Native azaleas thrive in cool, shaded areas

Published on Thursday, 10 April 2014 00:24 - Written by Dee Bishop, In Our Garden

Our native azaleas are so beautiful and smell heavenly.

Often called wild honeysuckle bush, Rhodendron canescens grows along wooded creek banks in deciduous hardwoods of the South. It grows in the Texas Big Thicket and surrounding area, and once may have grown into Northeast Texas, but you seldom if ever see them in this area any more.

I purchased some a few years back and they have grown really well in spite of the drought. I water them in summer, but usually only a couple of times a month.
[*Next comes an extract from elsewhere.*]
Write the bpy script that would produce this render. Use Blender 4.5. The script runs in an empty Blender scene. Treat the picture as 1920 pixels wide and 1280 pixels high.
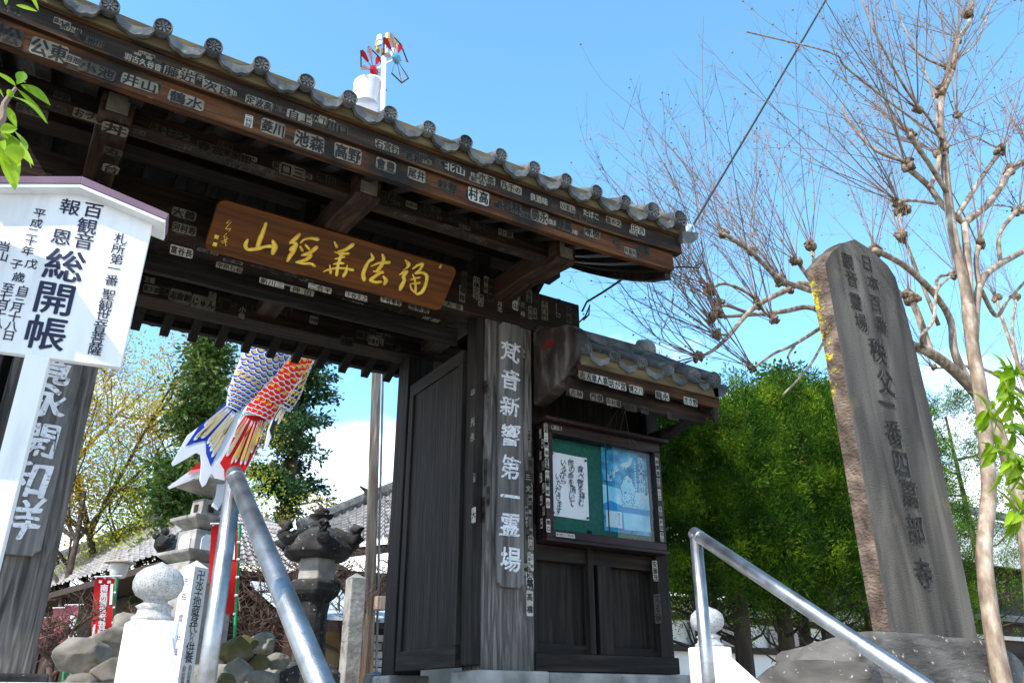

Once established, they can take drought fairly well, but not prolonged severe drought. These lovely shrubs grow 12 feet and even taller. I have seen them further over in Deep East Texas and they were probably 15 feet tall. They tend to grow in the woods. So, like dogwoods, they grow wispy and sometimes twisted — really beautiful understory shrubs.

You can purchase these beautiful shrubs at fine nurseries here in our area. If you have a cool yard, shaded with deciduous trees, this plant would look beautiful, interspersed with dogwoods, as understory shrubs.

Native azaleas are easily grown where you can give them the growing conditions they need — cool shady yards with sandy well-drained soil that can be watered when dry. Like other azaleas, they need to be mulched. I would love to see more of these beauties around Tyler.